Your task is to repeat the lines below exactly, excluding any pictures they contain.

** BEGIN **

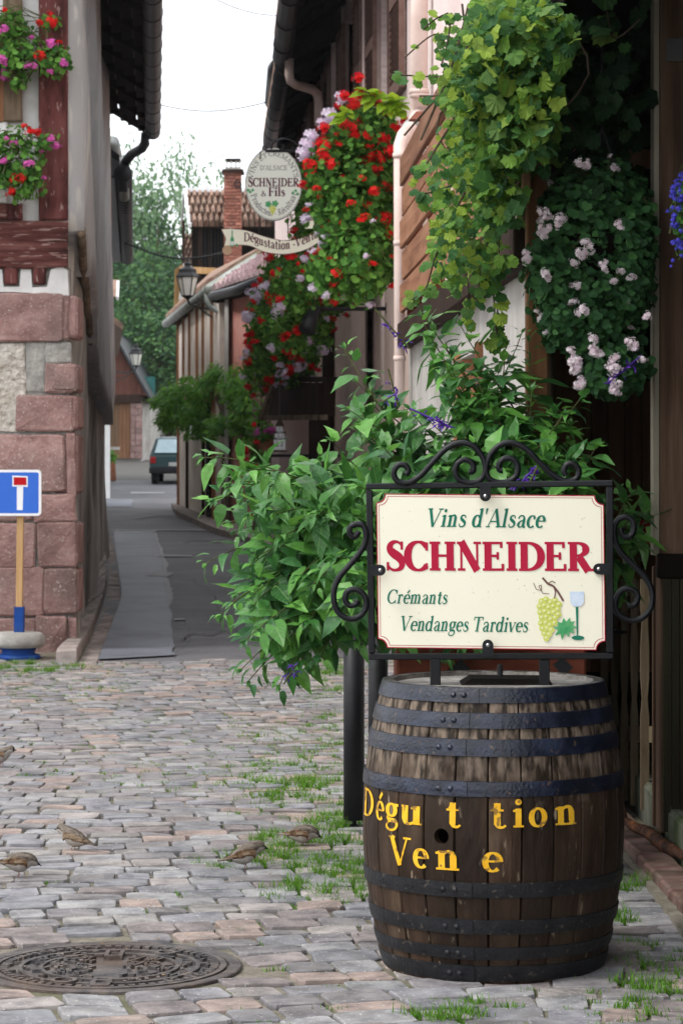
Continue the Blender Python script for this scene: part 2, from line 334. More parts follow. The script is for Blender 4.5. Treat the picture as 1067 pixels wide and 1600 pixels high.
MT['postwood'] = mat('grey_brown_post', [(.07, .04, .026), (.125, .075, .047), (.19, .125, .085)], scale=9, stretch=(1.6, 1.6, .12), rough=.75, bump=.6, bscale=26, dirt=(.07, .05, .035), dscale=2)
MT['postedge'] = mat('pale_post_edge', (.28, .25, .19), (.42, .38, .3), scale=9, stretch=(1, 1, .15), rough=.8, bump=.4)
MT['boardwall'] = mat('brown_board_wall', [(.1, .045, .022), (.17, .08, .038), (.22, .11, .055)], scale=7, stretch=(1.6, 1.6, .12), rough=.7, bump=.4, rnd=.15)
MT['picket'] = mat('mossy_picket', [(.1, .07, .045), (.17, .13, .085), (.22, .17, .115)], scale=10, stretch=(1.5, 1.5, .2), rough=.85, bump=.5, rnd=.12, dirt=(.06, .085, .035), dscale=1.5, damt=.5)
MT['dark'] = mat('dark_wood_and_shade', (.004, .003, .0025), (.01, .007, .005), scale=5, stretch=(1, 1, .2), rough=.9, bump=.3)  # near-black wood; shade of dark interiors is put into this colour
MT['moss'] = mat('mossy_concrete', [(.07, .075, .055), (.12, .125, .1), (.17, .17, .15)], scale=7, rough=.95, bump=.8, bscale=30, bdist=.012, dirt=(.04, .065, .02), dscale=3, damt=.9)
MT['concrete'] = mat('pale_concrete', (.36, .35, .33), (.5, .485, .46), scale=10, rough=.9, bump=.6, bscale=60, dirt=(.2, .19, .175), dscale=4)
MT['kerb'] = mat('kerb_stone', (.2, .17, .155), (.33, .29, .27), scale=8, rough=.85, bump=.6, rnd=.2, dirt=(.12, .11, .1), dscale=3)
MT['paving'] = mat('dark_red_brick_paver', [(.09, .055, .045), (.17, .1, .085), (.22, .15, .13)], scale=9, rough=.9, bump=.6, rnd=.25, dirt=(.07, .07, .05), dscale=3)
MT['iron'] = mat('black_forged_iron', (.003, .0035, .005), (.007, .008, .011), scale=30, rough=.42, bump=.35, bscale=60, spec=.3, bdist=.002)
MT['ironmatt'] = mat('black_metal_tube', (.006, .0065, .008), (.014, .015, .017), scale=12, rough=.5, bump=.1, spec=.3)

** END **

WRITTEN SOLUTION
Continue the Blender Python script for this scene: part 2, from line 334. More parts follow. The script is for Blender 4.5. Treat the picture as 1067 pixels wide and 1600 pixels high.
MT['postwood'] = mat('grey_brown_post', [(.07, .04, .026), (.125, .075, .047), (.19, .125, .085)], scale=9, stretch=(1.6, 1.6, .12), rough=.75, bump=.6, bscale=26, dirt=(.07, .05, .035), dscale=2)
MT['postedge'] = mat('pale_post_edge', (.28, .25, .19), (.42, .38, .3), scale=9, stretch=(1, 1, .15), rough=.8, bump=.4)
MT['boardwall'] = mat('brown_board_wall', [(.1, .045, .022), (.17, .08, .038), (.22, .11, .055)], scale=7, stretch=(1.6, 1.6, .12), rough=.7, bump=.4, rnd=.15)
MT['picket'] = mat('mossy_picket', [(.1, .07, .045), (.17, .13, .085), (.22, .17, .115)], scale=10, stretch=(1.5, 1.5, .2), rough=.85, bump=.5, rnd=.12, dirt=(.06, .085, .035), dscale=1.5, damt=.5)
MT['dark'] = mat('dark_wood_and_shade', (.004, .003, .0025), (.01, .007, .005), scale=5, stretch=(1, 1, .2), rough=.9, bump=.3)  # near-black wood; shade of dark interiors is put into this colour
MT['moss'] = mat('mossy_concrete', [(.07, .075, .055), (.12, .125, .1), (.17, .17, .15)], scale=7, rough=.95, bump=.8, bscale=30, bdist=.012, dirt=(.04, .065, .02), dscale=3, damt=.9)
MT['concrete'] = mat('pale_concrete', (.36, .35, .33), (.5, .485, .46), scale=10, rough=.9, bump=.6, bscale=60, dirt=(.2, .19, .175), dscale=4)
MT['kerb'] = mat('kerb_stone', (.2, .17, .155), (.33, .29, .27), scale=8, rough=.85, bump=.6, rnd=.2, dirt=(.12, .11, .1), dscale=3)
MT['paving'] = mat('dark_red_brick_paver', [(.09, .055, .045), (.17, .1, .085), (.22, .15, .13)], scale=9, rough=.9, bump=.6, rnd=.25, dirt=(.07, .07, .05), dscale=3)
MT['iron'] = mat('black_forged_iron', (.003, .0035, .005), (.007, .008, .011), scale=30, rough=.42, bump=.35, bscale=60, spec=.3, bdist=.002)
MT['ironmatt'] = mat('black_metal_tube', (.006, .0065, .008), (.014, .015, .017), scale=12, rough=.5, bump=.1, spec=.3)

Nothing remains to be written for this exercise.